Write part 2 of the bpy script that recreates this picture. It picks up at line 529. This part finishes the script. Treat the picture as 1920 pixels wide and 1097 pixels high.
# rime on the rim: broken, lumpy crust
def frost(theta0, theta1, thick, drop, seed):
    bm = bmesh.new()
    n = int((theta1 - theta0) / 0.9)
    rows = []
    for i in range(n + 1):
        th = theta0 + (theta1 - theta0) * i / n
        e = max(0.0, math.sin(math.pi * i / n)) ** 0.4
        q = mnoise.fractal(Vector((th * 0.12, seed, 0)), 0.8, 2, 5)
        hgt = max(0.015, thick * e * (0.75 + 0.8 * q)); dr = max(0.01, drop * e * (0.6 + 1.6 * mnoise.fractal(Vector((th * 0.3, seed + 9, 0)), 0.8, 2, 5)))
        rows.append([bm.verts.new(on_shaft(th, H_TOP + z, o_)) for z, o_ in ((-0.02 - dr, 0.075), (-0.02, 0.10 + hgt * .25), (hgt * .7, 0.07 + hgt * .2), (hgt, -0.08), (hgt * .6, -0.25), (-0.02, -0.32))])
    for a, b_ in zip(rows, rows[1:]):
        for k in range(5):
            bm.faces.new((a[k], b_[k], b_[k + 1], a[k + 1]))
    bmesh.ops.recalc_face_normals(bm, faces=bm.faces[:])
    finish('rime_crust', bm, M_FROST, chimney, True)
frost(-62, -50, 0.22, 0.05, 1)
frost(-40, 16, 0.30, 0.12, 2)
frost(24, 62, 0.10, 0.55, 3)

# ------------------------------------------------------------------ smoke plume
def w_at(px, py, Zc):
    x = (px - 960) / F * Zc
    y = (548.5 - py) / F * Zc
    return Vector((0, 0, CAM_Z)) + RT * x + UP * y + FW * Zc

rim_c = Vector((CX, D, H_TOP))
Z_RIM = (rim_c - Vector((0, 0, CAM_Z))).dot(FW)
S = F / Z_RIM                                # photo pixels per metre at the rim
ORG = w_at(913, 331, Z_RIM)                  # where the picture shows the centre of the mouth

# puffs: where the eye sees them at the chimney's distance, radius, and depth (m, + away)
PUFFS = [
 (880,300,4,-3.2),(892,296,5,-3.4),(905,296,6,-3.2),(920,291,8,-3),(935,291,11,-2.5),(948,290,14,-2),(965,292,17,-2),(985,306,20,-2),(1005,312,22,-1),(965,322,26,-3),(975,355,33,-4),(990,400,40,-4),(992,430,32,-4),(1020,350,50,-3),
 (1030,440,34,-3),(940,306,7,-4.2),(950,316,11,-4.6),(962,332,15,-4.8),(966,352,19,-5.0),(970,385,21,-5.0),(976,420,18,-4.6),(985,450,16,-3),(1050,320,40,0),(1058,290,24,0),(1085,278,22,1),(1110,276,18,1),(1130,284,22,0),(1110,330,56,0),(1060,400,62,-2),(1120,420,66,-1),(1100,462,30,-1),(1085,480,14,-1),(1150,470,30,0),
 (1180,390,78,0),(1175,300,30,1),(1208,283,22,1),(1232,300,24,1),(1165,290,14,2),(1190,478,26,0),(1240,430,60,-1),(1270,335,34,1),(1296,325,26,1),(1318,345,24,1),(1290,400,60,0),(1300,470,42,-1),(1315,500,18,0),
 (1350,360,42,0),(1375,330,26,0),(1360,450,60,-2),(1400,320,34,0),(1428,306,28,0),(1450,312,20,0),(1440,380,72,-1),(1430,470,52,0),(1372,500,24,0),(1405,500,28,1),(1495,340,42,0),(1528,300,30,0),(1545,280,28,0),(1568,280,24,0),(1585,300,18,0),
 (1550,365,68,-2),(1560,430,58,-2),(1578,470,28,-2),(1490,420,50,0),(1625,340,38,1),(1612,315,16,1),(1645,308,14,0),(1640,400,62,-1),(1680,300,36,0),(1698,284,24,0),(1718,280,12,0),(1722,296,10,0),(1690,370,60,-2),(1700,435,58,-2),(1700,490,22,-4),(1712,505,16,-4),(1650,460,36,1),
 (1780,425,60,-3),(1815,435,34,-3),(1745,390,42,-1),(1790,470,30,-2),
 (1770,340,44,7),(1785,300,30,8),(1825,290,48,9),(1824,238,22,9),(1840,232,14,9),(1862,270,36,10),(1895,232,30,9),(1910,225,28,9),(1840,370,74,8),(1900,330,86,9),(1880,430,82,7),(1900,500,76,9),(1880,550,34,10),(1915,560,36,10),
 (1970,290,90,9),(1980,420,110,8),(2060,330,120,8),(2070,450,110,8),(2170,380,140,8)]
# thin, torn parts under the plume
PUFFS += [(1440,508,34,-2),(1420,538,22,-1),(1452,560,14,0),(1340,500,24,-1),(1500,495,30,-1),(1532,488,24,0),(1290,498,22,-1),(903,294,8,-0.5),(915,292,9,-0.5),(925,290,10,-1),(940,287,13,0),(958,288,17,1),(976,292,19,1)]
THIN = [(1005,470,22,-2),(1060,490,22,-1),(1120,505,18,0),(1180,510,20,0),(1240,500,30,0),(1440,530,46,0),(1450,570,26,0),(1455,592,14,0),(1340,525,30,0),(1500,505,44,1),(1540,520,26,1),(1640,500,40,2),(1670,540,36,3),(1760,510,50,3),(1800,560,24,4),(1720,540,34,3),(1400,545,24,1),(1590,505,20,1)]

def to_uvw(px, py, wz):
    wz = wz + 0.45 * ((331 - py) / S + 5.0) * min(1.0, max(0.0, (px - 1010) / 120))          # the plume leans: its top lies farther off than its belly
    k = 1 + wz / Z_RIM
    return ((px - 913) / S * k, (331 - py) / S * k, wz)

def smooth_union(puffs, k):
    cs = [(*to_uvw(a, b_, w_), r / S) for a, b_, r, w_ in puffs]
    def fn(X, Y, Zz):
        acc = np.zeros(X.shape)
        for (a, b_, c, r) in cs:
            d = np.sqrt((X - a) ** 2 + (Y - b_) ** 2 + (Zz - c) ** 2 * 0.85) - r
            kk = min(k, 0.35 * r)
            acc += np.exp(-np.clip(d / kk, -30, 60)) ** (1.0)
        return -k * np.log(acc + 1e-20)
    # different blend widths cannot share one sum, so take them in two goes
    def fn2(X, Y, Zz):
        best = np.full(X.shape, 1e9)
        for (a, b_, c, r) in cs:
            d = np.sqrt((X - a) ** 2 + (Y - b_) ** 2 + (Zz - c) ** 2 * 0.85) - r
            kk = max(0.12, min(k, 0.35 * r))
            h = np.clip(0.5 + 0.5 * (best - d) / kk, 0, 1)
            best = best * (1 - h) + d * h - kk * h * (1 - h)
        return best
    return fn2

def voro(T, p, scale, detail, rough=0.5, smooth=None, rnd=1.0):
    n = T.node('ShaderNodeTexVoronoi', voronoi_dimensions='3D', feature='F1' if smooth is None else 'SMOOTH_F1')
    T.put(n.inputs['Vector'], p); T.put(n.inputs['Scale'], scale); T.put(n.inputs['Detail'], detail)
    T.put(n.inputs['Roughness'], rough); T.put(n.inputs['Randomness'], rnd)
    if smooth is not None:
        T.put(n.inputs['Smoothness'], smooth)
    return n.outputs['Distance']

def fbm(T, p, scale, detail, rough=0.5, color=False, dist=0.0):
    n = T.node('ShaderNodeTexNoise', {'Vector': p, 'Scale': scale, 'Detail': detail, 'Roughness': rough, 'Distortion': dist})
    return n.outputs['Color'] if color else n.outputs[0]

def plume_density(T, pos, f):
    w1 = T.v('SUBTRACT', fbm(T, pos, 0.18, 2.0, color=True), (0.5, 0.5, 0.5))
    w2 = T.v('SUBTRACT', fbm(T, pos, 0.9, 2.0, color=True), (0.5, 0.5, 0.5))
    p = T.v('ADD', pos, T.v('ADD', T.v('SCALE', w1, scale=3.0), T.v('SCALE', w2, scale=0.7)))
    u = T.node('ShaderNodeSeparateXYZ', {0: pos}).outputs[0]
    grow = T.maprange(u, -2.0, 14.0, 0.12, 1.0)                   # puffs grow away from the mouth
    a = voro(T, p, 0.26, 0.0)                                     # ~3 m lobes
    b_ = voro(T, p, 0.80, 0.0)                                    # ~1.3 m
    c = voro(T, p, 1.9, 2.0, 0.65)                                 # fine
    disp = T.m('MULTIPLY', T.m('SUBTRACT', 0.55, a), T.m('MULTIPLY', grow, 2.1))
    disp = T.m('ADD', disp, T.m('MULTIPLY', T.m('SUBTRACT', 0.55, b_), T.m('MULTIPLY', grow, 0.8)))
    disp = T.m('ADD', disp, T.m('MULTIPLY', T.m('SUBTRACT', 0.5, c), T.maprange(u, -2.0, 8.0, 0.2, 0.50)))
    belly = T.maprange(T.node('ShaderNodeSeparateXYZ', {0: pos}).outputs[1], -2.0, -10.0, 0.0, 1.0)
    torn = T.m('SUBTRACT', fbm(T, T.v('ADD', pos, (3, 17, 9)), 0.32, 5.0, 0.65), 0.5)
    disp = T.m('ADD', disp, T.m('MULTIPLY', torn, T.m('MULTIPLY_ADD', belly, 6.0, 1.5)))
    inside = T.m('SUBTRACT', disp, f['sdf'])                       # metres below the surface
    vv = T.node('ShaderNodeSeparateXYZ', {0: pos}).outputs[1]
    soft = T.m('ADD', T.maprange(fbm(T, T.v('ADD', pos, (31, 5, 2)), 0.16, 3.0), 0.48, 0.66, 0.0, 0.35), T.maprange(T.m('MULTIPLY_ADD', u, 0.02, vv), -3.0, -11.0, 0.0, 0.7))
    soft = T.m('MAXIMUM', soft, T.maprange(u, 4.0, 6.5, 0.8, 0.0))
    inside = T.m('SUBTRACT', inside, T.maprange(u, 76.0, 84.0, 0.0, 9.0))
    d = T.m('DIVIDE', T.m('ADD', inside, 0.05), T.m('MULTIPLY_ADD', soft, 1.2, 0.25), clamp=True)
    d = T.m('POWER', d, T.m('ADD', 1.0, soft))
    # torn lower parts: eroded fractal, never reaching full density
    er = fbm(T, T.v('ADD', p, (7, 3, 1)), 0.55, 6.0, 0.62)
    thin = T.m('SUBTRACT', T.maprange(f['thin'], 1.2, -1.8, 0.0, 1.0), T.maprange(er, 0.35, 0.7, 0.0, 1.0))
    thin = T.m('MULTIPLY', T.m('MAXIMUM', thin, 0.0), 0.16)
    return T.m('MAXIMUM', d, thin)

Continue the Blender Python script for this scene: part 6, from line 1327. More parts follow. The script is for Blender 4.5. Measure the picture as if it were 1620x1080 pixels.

==*==

**Problem statement**
Reproduce verbatim the range of lines that opens the records and closes with the line containing "ORG = w_at(913, 331, Z_RIM)". Omit everything after it.

**Solution to this exercise**
Write part 2 of the bpy script that recreates this picture. It picks up at line 529. This part finishes the script. Treat the picture as 1920 pixels wide and 1097 pixels high.
# rime on the rim: broken, lumpy crust
def frost(theta0, theta1, thick, drop, seed):
    bm = bmesh.new()
    n = int((theta1 - theta0) / 0.9)
    rows = []
    for i in range(n + 1):
        th = theta0 + (theta1 - theta0) * i / n
        e = max(0.0, math.sin(math.pi * i / n)) ** 0.4
        q = mnoise.fractal(Vector((th * 0.12, seed, 0)), 0.8, 2, 5)
        hgt = max(0.015, thick * e * (0.75 + 0.8 * q)); dr = max(0.01, drop * e * (0.6 + 1.6 * mnoise.fractal(Vector((th * 0.3, seed + 9, 0)), 0.8, 2, 5)))
        rows.append([bm.verts.new(on_shaft(th, H_TOP + z, o_)) for z, o_ in ((-0.02 - dr, 0.075), (-0.02, 0.10 + hgt * .25), (hgt * .7, 0.07 + hgt * .2), (hgt, -0.08), (hgt * .6, -0.25), (-0.02, -0.32))])
    for a, b_ in zip(rows, rows[1:]):
        for k in range(5):
            bm.faces.new((a[k], b_[k], b_[k + 1], a[k + 1]))
    bmesh.ops.recalc_face_normals(bm, faces=bm.faces[:])
    finish('rime_crust', bm, M_FROST, chimney, True)
frost(-62, -50, 0.22, 0.05, 1)
frost(-40, 16, 0.30, 0.12, 2)
frost(24, 62, 0.10, 0.55, 3)

# ------------------------------------------------------------------ smoke plume
def w_at(px, py, Zc):
    x = (px - 960) / F * Zc
    y = (548.5 - py) / F * Zc
    return Vector((0, 0, CAM_Z)) + RT * x + UP * y + FW * Zc

rim_c = Vector((CX, D, H_TOP))
Z_RIM = (rim_c - Vector((0, 0, CAM_Z))).dot(FW)
S = F / Z_RIM                                # photo pixels per metre at the rim
ORG = w_at(913, 331, Z_RIM)                  # where the picture shows the centre of the mouth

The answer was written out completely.